フォルクスワーゲン・ゴルフの最強版「R」にはハッチバックだけでなくワゴンのヴァリアントも用意されているのが特徴だ。パワーユニットは従来通りの2.0リッター直4直噴ターボながら、320ps/420Nmを発生する。この数値はティグアンRと同じで、先代モデルのゴルフRに比べて10psと20Nm強力になっている。ギアボックスはデュアルクラッチ式7段自動MTのDSG、4モーションと称する電子制御システムで100:0~50:50に駆動力を配分する4WDであることも従来通りだが、左右のリア・アクスルにそれぞれ電子制御油圧多板クラッチを備え、左右後輪間のトルク配分も制御する「Rパフォーマンストルクベクタリング」なるシステムを搭載、可変ダンパーの「DCC」や電子制御デフロックの「XDS」とともに統合制御されるという。0-100km/h加速はハッチバックの4.7秒に対して60kg車重が嵩むヴァリアント(1600kg)は4.9秒という。

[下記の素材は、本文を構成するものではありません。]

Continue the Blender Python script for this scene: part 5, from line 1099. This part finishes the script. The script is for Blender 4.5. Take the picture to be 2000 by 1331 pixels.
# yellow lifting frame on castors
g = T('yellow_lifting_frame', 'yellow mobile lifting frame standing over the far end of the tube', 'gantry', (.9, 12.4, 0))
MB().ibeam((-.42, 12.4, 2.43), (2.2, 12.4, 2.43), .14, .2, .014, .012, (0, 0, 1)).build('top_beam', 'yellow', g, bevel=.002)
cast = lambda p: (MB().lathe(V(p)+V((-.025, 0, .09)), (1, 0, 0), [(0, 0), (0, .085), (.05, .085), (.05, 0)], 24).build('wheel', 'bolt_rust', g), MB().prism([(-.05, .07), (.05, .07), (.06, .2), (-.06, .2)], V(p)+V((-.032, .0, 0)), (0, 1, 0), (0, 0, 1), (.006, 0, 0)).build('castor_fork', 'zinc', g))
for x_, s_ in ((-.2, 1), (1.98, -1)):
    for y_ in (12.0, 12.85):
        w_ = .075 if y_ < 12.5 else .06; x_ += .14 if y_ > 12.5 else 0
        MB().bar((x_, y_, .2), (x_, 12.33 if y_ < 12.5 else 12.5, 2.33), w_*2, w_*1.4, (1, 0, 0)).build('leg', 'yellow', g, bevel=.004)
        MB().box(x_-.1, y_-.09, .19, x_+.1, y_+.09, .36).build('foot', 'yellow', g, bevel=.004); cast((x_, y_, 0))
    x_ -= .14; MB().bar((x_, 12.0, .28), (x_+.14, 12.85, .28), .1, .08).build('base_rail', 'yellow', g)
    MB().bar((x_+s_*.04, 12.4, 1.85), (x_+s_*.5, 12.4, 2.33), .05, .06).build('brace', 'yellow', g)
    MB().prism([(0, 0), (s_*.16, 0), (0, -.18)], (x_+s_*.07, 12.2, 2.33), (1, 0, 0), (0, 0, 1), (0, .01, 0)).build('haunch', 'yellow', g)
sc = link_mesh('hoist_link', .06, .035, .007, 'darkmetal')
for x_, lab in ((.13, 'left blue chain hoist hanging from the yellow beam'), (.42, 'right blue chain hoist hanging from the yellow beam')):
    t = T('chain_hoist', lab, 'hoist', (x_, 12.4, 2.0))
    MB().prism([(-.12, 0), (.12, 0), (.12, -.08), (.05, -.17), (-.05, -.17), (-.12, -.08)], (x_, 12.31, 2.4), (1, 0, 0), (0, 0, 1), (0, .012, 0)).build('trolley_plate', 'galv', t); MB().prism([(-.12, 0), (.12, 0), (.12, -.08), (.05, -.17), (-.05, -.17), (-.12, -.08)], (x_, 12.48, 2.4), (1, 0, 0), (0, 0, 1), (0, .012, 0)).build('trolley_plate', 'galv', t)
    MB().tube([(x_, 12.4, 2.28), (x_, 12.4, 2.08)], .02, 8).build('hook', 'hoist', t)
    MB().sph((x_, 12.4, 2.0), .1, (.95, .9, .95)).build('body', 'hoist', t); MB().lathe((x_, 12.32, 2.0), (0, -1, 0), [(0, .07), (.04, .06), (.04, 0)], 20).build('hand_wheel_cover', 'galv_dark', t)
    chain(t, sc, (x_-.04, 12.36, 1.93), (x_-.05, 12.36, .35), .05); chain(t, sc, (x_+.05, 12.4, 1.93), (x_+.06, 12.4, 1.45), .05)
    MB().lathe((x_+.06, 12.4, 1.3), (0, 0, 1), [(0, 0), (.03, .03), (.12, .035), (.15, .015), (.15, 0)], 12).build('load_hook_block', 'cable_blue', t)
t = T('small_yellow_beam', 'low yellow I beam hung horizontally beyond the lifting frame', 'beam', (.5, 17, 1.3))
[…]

ハッチバックに比べ全長が35cmほど、ホイールベースも5cm長く、上記のように車重も重いヴァリアントは、ハッチバックのRほど俊敏に向きを変えるわけではないが、それでもトルクベクタリング機能付き4WDの効果で、山道で意図的にパワーをかけてもまったく安定して速い。むしろパワーをかけるほどに、フロントの接地感はそのままにグイグイと回り込んでいくコーナリングを最初はちょっと不思議に感じるが、一旦慣れれば荒々しさなど微塵も見せないイージーな速さに驚くばかりである。その上乗り心地もむしろほかのゴルフより一枚上手な印象で、硬めではあるもののスムーズなストローク感がある。「ドライビング・プロファイル」と称するドライブ・モードはコンフォート/スポーツ/カスタムに加えてレースが設定され、そのレース・モードを選べばそれなりにハードな反応を示すが(カスタム・モードではそれ以上に硬くすることも可能)、路面状態に応じてモードを選べばビシッと締まった頑健な脚まわりがむしろ頼もしく、それは高速道路などでも同様だ。排気音だけは猛々しいものの、ガツガツ手に負えないほどの獰猛なスパルタンさではなく、高性能だが上質なプレミアム・ゴルフが現代のRの姿である。

ただし、その分安くはない。650万円余りという価格は先代モデルに比べてざっと50万円高くなっているが、パフォーマンスに加えて実用性や快適性などを考え合わせると、それも当然かなあ、とその値段も納得せざるを得ない万能無敵のゴルフである。